Water Breathing Auran masks I believe are in Complete Scoundrel or Complete Adventurer, as are Weapon Capsules. I do not consider the Complete series to be esoteric.

With one book - Frostburn, you get to make ice on demand (though you could do the same things with oil which is 1 SP), and 1D6+1D4 traps with Razor Ice. Neither is hugely necessary.

For the record, no, none of this is overpowered whatsoever, nor even close to what I'd consider serious char-op; Even with the more out-of-the-box uses. Reward players doing clever things with mundane items and you'll probably develop cleverer players.

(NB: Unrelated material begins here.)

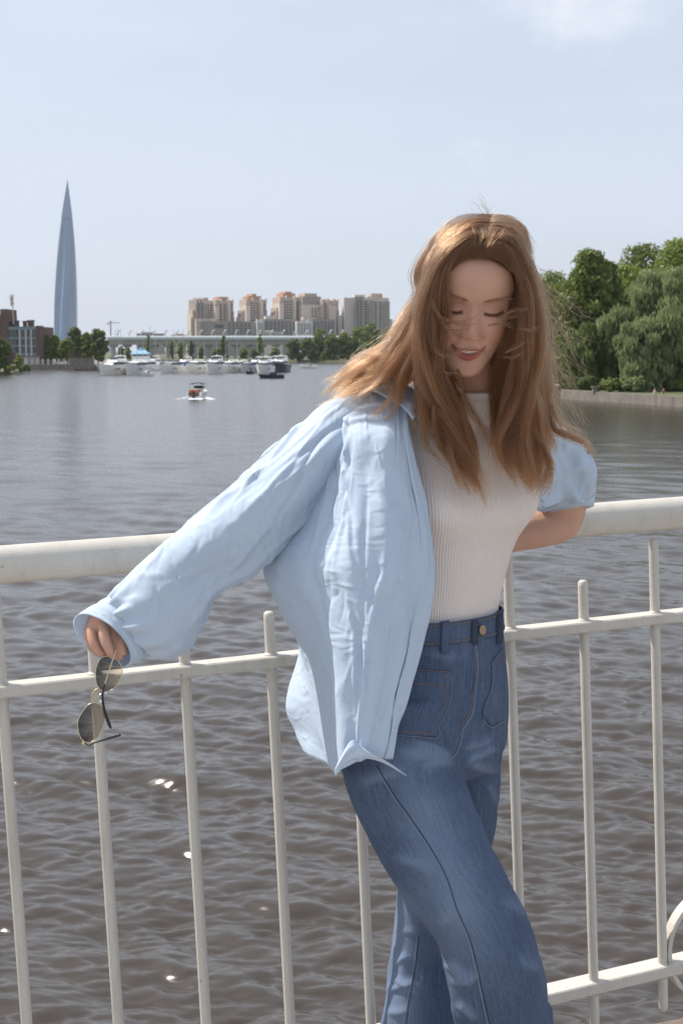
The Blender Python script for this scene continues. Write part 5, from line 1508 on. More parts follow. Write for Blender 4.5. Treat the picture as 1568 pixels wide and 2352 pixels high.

In any case, if your players don't have a mastery of the flanking, feint, bluff system and never sneak attack with their Rogue, this doesn't mean that the class should be balanced around their failure to do so.

Any changes of that magnitude to the engineer will not be undertaken without some serious time and consideration, though I am very much impressed by your efforts and arguments. Right now, I'd like to concentrate on shoring up the hunter, zealot, sentinel, and noble, as well as fine-tuning a few of the archetypes.
No problem, apart from clearing up any current discussions on the matter I'll drop this and continue with running through the "by level 6" considerations. If you don't mind I'd like to visit it again once the classes are more complete.